Wycombe Abbey is delighted to have been awarded the accolade of Sunday Times Independent Secondary School of the Year, for the second time in seven years. This is the UK's top educational media award. The following is an extract from the Sunday Times:
Wycombe Abbey offers the best of the independent sector. The girls' boarding school, on the edge of High Wycombe, returned stellar exam results this year. With 90.5% of A Level entries at A* or A, 51.3% at the new A*grade, Wycombe Abbey rocketed to the top of our league table. And it was nearly a clean sweep at GCSE, with more than 99% of entries awarded A* or A - 84% at A*.
Led by head teacher Cynthia Hall, now in her third year of tenure, Wycombe Abbey places boarding at the heart of the school community. These days, many boarding schools encourage pupils to go home at weekends, or have large number of day boarders who stay at school late into the evening but then go home to sleep. Not so at Wycombe Abbey.
The school, which was founded in 1896 by educationalist Dame Frances Dove to give girls the opportunity of a Christian liberal education, has just 30 day pupils, all drawn from the local community, and with no plans to expand numbers. There are strict rules about the amount of time girls spend out.
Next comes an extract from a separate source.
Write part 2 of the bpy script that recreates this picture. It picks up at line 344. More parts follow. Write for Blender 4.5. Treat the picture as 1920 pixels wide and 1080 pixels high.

“The idea of being a full boarding school and having a full community life is something the governors are absolutely committed to,” Mrs Hall says. “There are lots of staff at weekends on site, and that is because we want the girls present in the school on evening and weekends - we expect them to spend two thirds of the year living in school.
“What this means is that we have responsibility for their personal development and ethical judgement. It means we have to have strong community values because if there are disagreements – as there inevitably are - they have to be worked through within the community because the girls can't just walk away from them, particularly if they are sleeping in the same dorms or the same House.”
The House system is unusual at Wycombe Abbey. At 11, girls go into a Junior House, but from the age of 12 they move into one of the nine Senior Houses and sleep in mixed age dorms until they are 16. New pupils have an older girl acting as a House Mother, and friendships are established across the age range. Some girls take to mothering a younger girl naturally, some need guidance and some have to be encouraged to give their young charge breathing space. In the final year of schooling,UVIgirls move into a special House with their own study bedrooms and responsibility for some catering and laundry to familiarise themselves with university life.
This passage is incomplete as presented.